The James Cameron film dazzled with its genuinely revolutionary use of 3-D, an achievement that will likely be viewed as enough of a game changer to take home the Oscar.

But if below-the-line voters are likely to appreciate “Avatar’s” accomplishments, will actors, irrationally worried that a digital future will not include them, vote against it? More to the point, will voters split their tickets on this matter, dividing the wealth in a Solomon-like manner by voting for Bigelow for best director and “Avatar” for best picture? That’s my best guess at the moment, but the reverse could happen as well.

One thing feels sure: “Hurt Locker” is closing fast and will not be denied a major award.

Other races pose equally tricky questions. For instance:

Can Sandra Bullock hold off a late Meryl Streep charge? Whereas the lead actor award has been a lock for the five-times nominated Jeff Bridges since the day “Crazy Heart” opened, the lead actress race has a more complicated story line.

Although you hear many people say that Bullock will win, you hear almost no one say that hers was the superior performance. Rather the conventional wisdom has been that a Bullock victory would be a kind of lifetime achievement award: She’s a popular actress, “The Blind Side” is her moment, and Streep has been nominated a ton.

Lately, however, the fact that it’s been decades since Streep actually won the award (for “Sophie’s Choice” in 1983) has been mentioned a lot, as has the fact that her work as Julia Child in “Julie & Julia” was the tougher and trickier performance.
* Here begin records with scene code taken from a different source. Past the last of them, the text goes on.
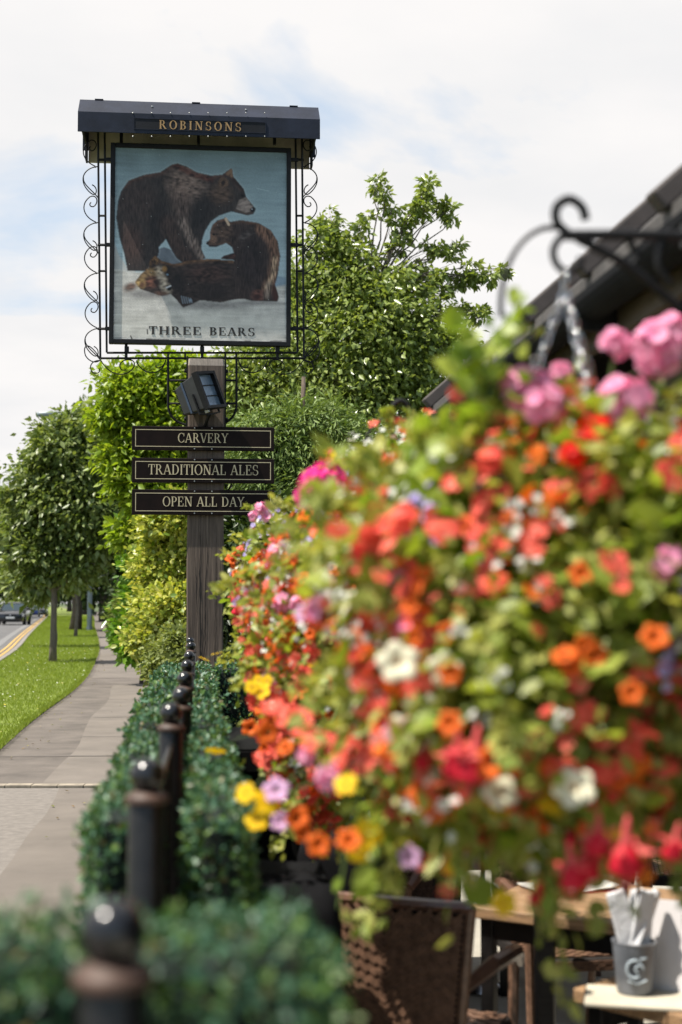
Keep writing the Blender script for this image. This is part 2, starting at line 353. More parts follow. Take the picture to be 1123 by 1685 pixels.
# one ground sheet, stepping down at the sunken terrace (row frame: x 0.10..9, y -9..9.4)
TX0, TX1, TY0, TY1, TZ = 0.10, 9.0, -9.0, 9.4, -0.35
g = MB(); B = 1500
c = [row(TX0, TY0), row(TX1, TY0), row(TX1, TY1), row(TX0, TY1)]; o4 = [Vector((-B, -B, 0)), Vector((B, -B, 0)), Vector((B, B, 0)), Vector((-B, B, 0))]
V = [(p.x, p.y, -0.03) for p in o4] + [(p.x, p.y, -0.03) for p in c] + [(p.x, p.y, TZ - 0.03) for p in c]
g.add(V, [(0, 1, 5, 4), (1, 2, 6, 5), (2, 3, 7, 6), (3, 0, 4, 7), (4, 5, 9, 8), (5, 6, 10, 9), (6, 7, 11, 10), (7, 4, 8, 11), (8, 9, 10, 11)])
struct(g.build('ground', M['field']))
t = MB(); t.add([row(TX0 + .004, TY0 + .004, TZ), row(TX1 - .004, TY0 + .004, TZ), row(TX1 - .004, TY1 - .004, TZ), row(TX0 + .004, TY1 - .004, TZ)], [(0, 1, 2, 3)])
struct(t.build('terrace', M['paving']))
YK = 10.95
strip('road', eD, lambda y: eK(y) - 0.16, 2, 420, -0.105 + 0.09, M['asphalt'])
strip('far_kerb', lambda y: eD(y) - 0.2, lambda y: eD(y) - 0.02, 6, 420, 0.0, M['kerbstone'])
# kerb as a real step
kb = MB(); ys = yseq(2, 420); V = []; F = []
for i, y in enumerate(ys):
    x = eK(y); V += [(x - 0.16, y, -0.02), (x - 0.16, y, 0.055), (x - 0.02, y, 0.06), (x - 0.02, y, -0.02)]
    if i:
        k = 4 * i
        for j in range(3): F.append((k - 4 + j, k - 3 + j, k + 1 + j, k + j))
kb.add(V, F); struct(kb.build('kerb', M['kerbstone']))
for off in (0.28, 0.44):
    strip('road_marking', lambda y: eK(y) - off - 0.08, lambda y: eK(y) - off, 4, 300, -0.008, M['yellow_line'])
strip('road_channel', lambda y: eK(y) - 1.0, lambda y: eK(y) - 0.72, 4, 300, -0.009, mat('channel', (0.20, 0.195, 0.19), .9))
strip('grass_verge', lambda y: eK(y) - 0.02, lambda y: eL(y) + 0.02, 2, 420, 0.03, M['turf'], 0.0)
strip('footpath', eL, eR, YK, 420, 0.0, M['path_old'])
strip('driveway', lambda y: eL(y) - 0.0, eR, -30, YK - 0.05, -0.006, M['drive'])
strip('driveway_edge', lambda y: eL(y) - 4, lambda y: eL(y), -30, YK - 0.05, -0.012, M['drive'])
# relaid strips in the footpath, laid as a sheet just above it
def pmix(y, a): return eL(y) * (1 - a) + eR(y) * a
strip('footpath_patch', lambda y: pmix(y, 0.42 + 0.02 * math.sin(y)), lambda y: eR(y) - 0.01, YK + 0.1, 24.5, 0.004, M['path_new'], 0.012)
strip('footpath_patch', lambda y: pmix(y, 0.10), lambda y: pmix(y, 0.97), 26.5, 60, 0.004, M['path_new'], 0.01)
strip('driveway_patch', lambda y: pmix(y, 0.50), lambda y: eR(y), 1.5, YK - 0.08, -0.002, M['path_new'], 0.02)
b = MB()
for i in range(14):
    a0 = -0.6 + i * 0.12; a1 = a0 + 0.119
    x0, x1 = pmix(YK, a0), pmix(YK, a1)
    b.box(((x0 + x1) / 2, YK + 0.02 + random.uniform(-.008, .008), 0.0 + random.uniform(-.003, .003)), (abs(x1 - x0), 0.10, 0.03))
struct(b.build('kerb_edging', mat('cream_edging', (0.30, 0.255, 0.195), .9, var=.3, scale=12), bevel=0.006))
b = MB()
for y, a0, a1, wd, sk in ((13.0, -.3, 1.0, .035, .05), (14.9, .42, 1, .02, .03), (17.4, .42, 1, .03, .1), (20.6, .42, 1, .03, -.1), (24.4, 0, 1, .04, .15), (28.6, .1, .97, .04, .2), (34, .1, .97, .05, .2), (40, .1, .97, .05, .2)):  # first line: a wire's cast shadow painted dark; the rest are joints
    n = 9; pts = []
    for i in range(n + 1):
        a = a0 + (a1 - a0) * i / n; yy = y + sk * i / n + random.uniform(-.01, .01); pts.append((pmix(yy, a), yy))
    b.add([(x, yy, 0.008) for x, yy in pts] + [(x, yy + wd, 0.008) for x, yy in pts], [(i, i + 1, n + 2 + i, n + 1 + i) for i in range(n)])
struct(b.build('path_joint_and_wire_shadow', M['seam_and_wire_shadow']))
# soil bed between path and gardens
strip('soil_bed', lambda y: eR(y) - 0.015, lambda y: eR(y) + 0.35 + 6 * min(1, max(0, y - 10) / 3), 9.6, 200, 0.012, M['soil'])
# grass blades on the verge: nobody could count them
def grass():
    n = 120000
    u = RNG.random(n); y = 8.5 * (140 / 8.5) ** (u ** 0.9)
    l = np.array([eK(v) for v in np.linspace(5, 145, 700)]); r = np.array([eL(v) for v in np.linspace(5, 145, 700)])
    gx = np.linspace(5, 145, 700); a = np.interp(y, gx, l); c = np.interp(y, gx, r) + 0.06
    k = RNG.random(n); edge = RNG.random(n) < 0.12; k = np.where(edge, 1 - RNG.random(n) * 0.03, k)
    x = a + (c - a) * k
    P = np.stack([x, y, np.full(n, 0.028)], 1); A = RNG.normal(size=(n, 3)) * 0.45; A[:, 2] = 1
    S = (0.028 + 0.03 * RNG.random(n)) * (0.8 + y / 60)
    V, F = scatter([(-0.10, 0, 0), (0.10, 0, 0), (0, 1, 0)], [(0, 1, 2)], P, A, rnd_unit(n), S)
    o = fastmesh('grass', V, F, leafmat('grass_blade', [(0.165, 0.225, 0.024), (0.19, 0.25, 0.032), (0.225, 0.275, 0.045)], 0.4, 0.5, 0.25))
    tag(o, 'short bright green grass growing on the roadside verge', 'grass', kind='stuff')
grass()

# ------------------------------------------------------------------ the pub sign
SB = at(337, 1085, 11.2); SB.z = 0                                # foot of the post
SROT = Matrix.Rotation(YAW, 3, 'Z'); SINV = SROT.inverted()
def sp(px, py, y=0.0):
    """photograph pixel -> local (x, z) on the sign's plane y"""
    d = (at(px, py, 10) - Vector((0, 0, CAMZ))); o = SINV @ (Vector((0, 0, CAMZ)) - SB); d = SINV @ d
    k = (y - o.y) / d.y; q = o + d * k; return q.x, q.z
sign = thing('pub_sign', 'tall painted pub sign with navy roof and scrolled iron frame on oak post', 'pub sign', SB, YAW)
def pts_local(pp, y): return [(lambda q: (q[0], y, q[1]))(sp(a, c, y)) for a, c in pp]
HW = 0.143                                                        # half width of the post
# post: chamfered oak beam with drying cracks
ptop = sp(337, 590, -HW)[1]
pm = MB(); seg = 14
for i in range(seg):
    z0 = -0.3 + (ptop - 0.05 + 0.3) * i / seg; z1 = -0.3 + (ptop - 0.05 + 0.3) * (i + 1) / seg
ring = lambda h, z: [(-h, -h + .012, z), (-h + .012, -h, z), (h - .012, -h, z), (h, -h + .012, z), (h, h - .012, z), (h - .012, h, z), (-h + .012, h, z), (-h, h - .012, z)]
vs = []; fs = []; zs = np.linspace(-0.3, ptop - 0.055, 16)
for i, z in enumerate(zs):
    h = HW + 0.002 * math.sin(i * 1.7); vs += ring(h, z)
    if i: fs += [((i - 1) * 8 + j, (i - 1) * 8 + (j + 1) % 8, i * 8 + (j + 1) % 8, i * 8 + j) for j in range(8)]
fs.append(tuple(range(len(vs) - 8, len(vs)))); pm.add(vs, fs)
post = pm.build('post', M['oak'], sign)
cap = MB(); cap.add(ring(HW + .001, ptop - .055) + ring(HW - .004, ptop), [(j, (j + 1) % 8, 8 + (j + 1) % 8, 8 + j) for j in range(8)] + [tuple(range(8, 16))]); cap.build('post_top', M['oak_top'], post)
ck = MB()
def crack(x, z0, z1, wd, wob):
    n = 40; L = []; Rr = []; xx = x
    for i in range(n + 1):
        z = z0 + (z1 - z0) * i / n; xx += random.uniform(-wob, wob); ww = wd * math.sin(math.pi * (0.04 + 0.92 * i / n)) * random.uniform(0.5, 1.2)
        L.append((xx - ww / 2, -HW - .0035, z)); Rr.append((xx + ww / 2, -HW - .0035, z))
    ck.add(L + Rr, [(i, n + 1 + i, n + 2 + i, i + 1) for i in range(n)])
crack(-0.035, 0.3, 1.95, 0.013, 0.004); crack(0.005, 0.6, 1.9, 0.010, 0.005); crack(0.012, 2.7, ptop - .005, 0.009, 0.002); crack(-0.07, 1.2, 1.75, 0.005, 0.003); crack(0.06, 0.4, 1.4, 0.005, 0.003)
crack(0.09, 1.0, 2.0, 0.004, 0.002); crack(-0.10, 0.5, 1.3, 0.004, 0.002)
ck.build('crack', M['crack'], post)
# painted board and its black frame
FY = -0.03
x0, zt = sp(183, 236, FY); x1, zb = sp(478.5, 571, FY)
fw = 0.036
fr = MB()
fr.span((x0, FY - .03, zb), (x0 + fw, FY + .03, zt)); fr.span((x1 - fw, FY - .03, zb), (x1, FY + .03, zt))
fr.span((x0 + fw, FY - .03, zb), (x1 - fw, FY + .03, zb + fw)); fr.span((x0 + fw, FY - .03, zt - fw), (x1 - fw, FY + .03, zt))
fr.build('frame', M['black'], sign, bevel=0.004)
PX0, PX1, PZ0, PZ1 = x0 + fw, x1 - fw, zb + fw, zt - fw

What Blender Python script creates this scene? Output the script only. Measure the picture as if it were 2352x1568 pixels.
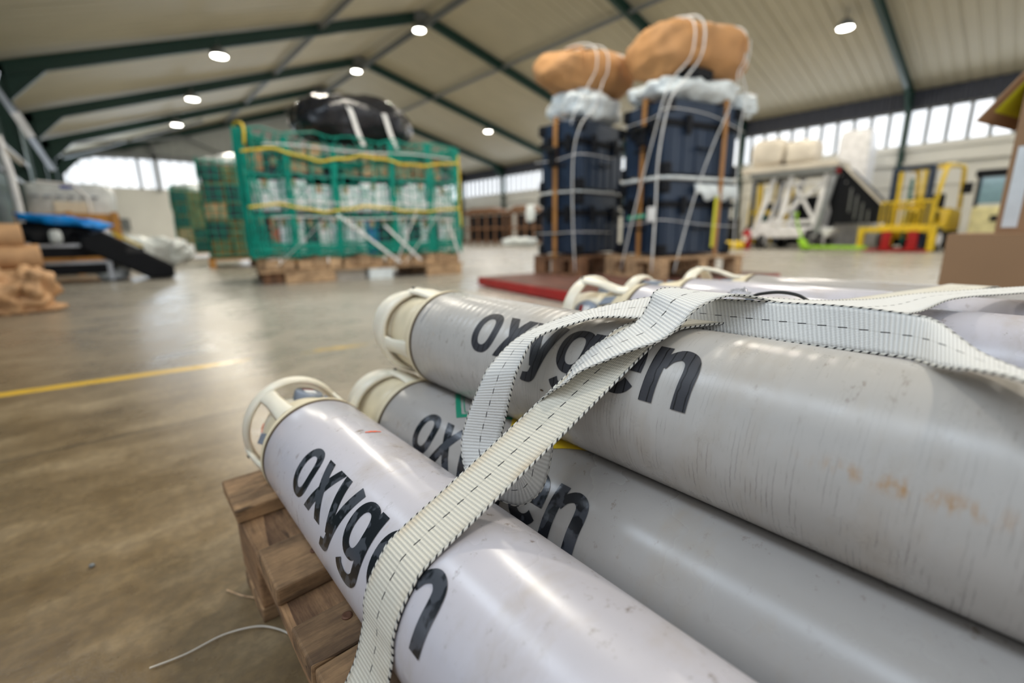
import bpy, bmesh, math, random
from mathutils import Vector, Matrix, noise, Euler
for o in list(bpy.data.objects): bpy.data.objects.remove(o)
SC = bpy.context.scene
COL = SC.collection
PI = math.pi
R = math.radians
rnd = random.Random(7)

# ---------------------------------------------------------------- camera, world, exposure
cd = bpy.data.cameras.new('camera'); cam = bpy.data.objects.new('camera', cd); COL.objects.link(cam)
cam.matrix_world = Matrix(((0.7563, 0.16035, -0.63427, 0), (-0.65409, 0.16529, -0.73814, 0), (-0.01353, 0.97312, 0.22989, 0.5), (0, 0, 0, 1)))
cd.lens = 15.995; cd.sensor_width = 36; cd.clip_start = 0.02; cd.clip_end = 200
cd.dof.use_dof = True; cd.dof.focus_distance = 0.375; cd.dof.aperture_fstop = 2.8
SC.camera = cam
SC.view_settings.view_transform = 'Standard'; SC.view_settings.look = 'None'
SC.view_settings.gamma = 1.0; SC.view_settings.use_curve_mapping = False
SC.view_settings.exposure = -0.42
w = bpy.data.worlds.new('overcast_sky'); SC.world = w; w.use_nodes = True
w.node_tree.nodes['Background'].inputs[0].default_value = (0.86, 0.92, 1.0, 1)
w.node_tree.nodes['Background'].inputs[1].default_value = 1.1
def area(name, loc, rot, sx, sy, e, col=(1, 1, 1), shape='RECTANGLE'):
    l = bpy.data.lights.new(name, 'AREA'); l.shape = shape; l.size = sx; l.size_y = sy; l.energy = e; l.color = col
    o = bpy.data.objects.new(name, l); COL.objects.link(o); o.location = loc; o.rotation_euler = rot
    return o
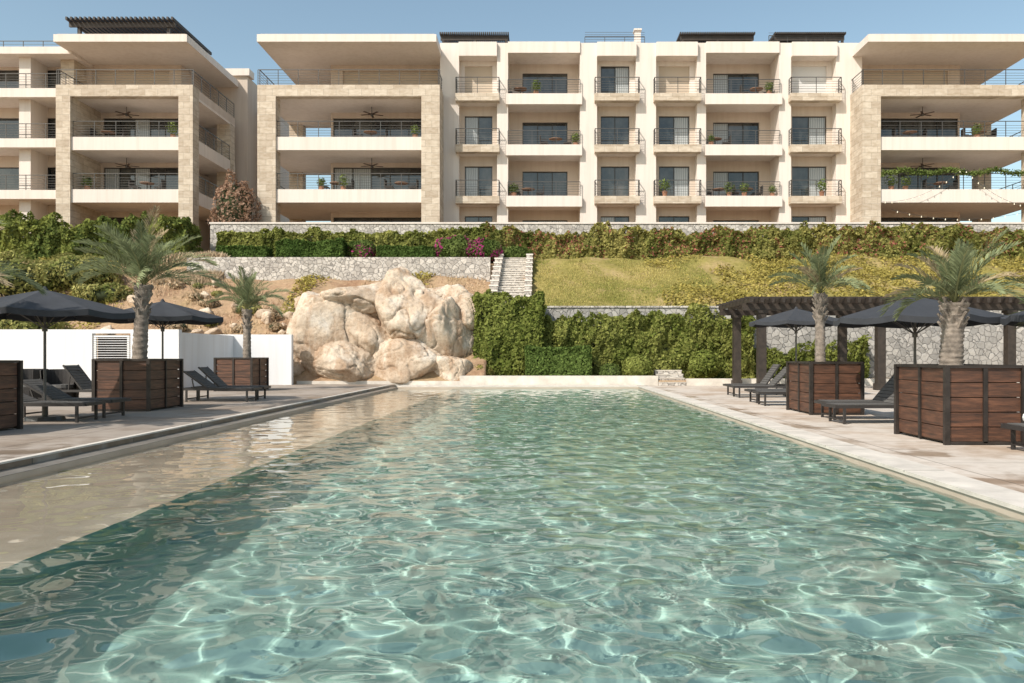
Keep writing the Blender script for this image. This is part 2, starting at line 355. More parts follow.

Bullock is still the favorite, but Streep is on the move.

Will the consensus picks in the supporting categories actually win or will there be a backlash? Since their films had their first festival screenings -- Christoph Waltz’s “Inglourious Basterds” in Cannes, Mo’Nique’s “Precious” at Sundance -- these two performers have been almost prohibitive favorites in their respective corners.

But given that no one, especially not academy voters, likes to feel that their choices can be taken for granted, will one of these favorites be upset in the name of spontaneity and surprise? This probably will not happen with the actresses, but there is an outside chance for an upset with the men, with the venerable Christopher Plummer, playing Count Leo Tolstoy in “The Last Station,” having his share of supporters among an academy with some members who might have known Tolstoy in their youth. (Just kidding).

Will the writing Oscars follow the script? One of the most traditional of Academy Award patterns is that if a film has numerous nominations, its supporters will for sure cluster around the one that offers the best chance for victory. For “Up in the Air” and “Inglourious Basterds,” that category is writing. “Up in the Air” seems secure for best adaptation, but “Basterds” will have to fight off a challenge from, again, “The Hurt Locker.”

Will there be an upset in the foreign language category two years in a row? Last year observers were shocked when Japan’s unheralded “Departures,” the only audience friendly film in the group, bested four better known but colder items to take the Oscar.

This year, the same dynamic looks to apply. Four of the candidates -- “Ajami,” “The Milk of Sorrow,” “A Prophet” and “The White Ribbon” -- are as serious as serious can be. The fifth and least-known film, Argentina’s “The Secret in Their Eyes,” is by contrast an updated version of a traditional Hollywood vehicle, plus one with themes sure to appeal to a, shall we say, mature audience. Will history repeat itself? You’ll have to tune in to find out.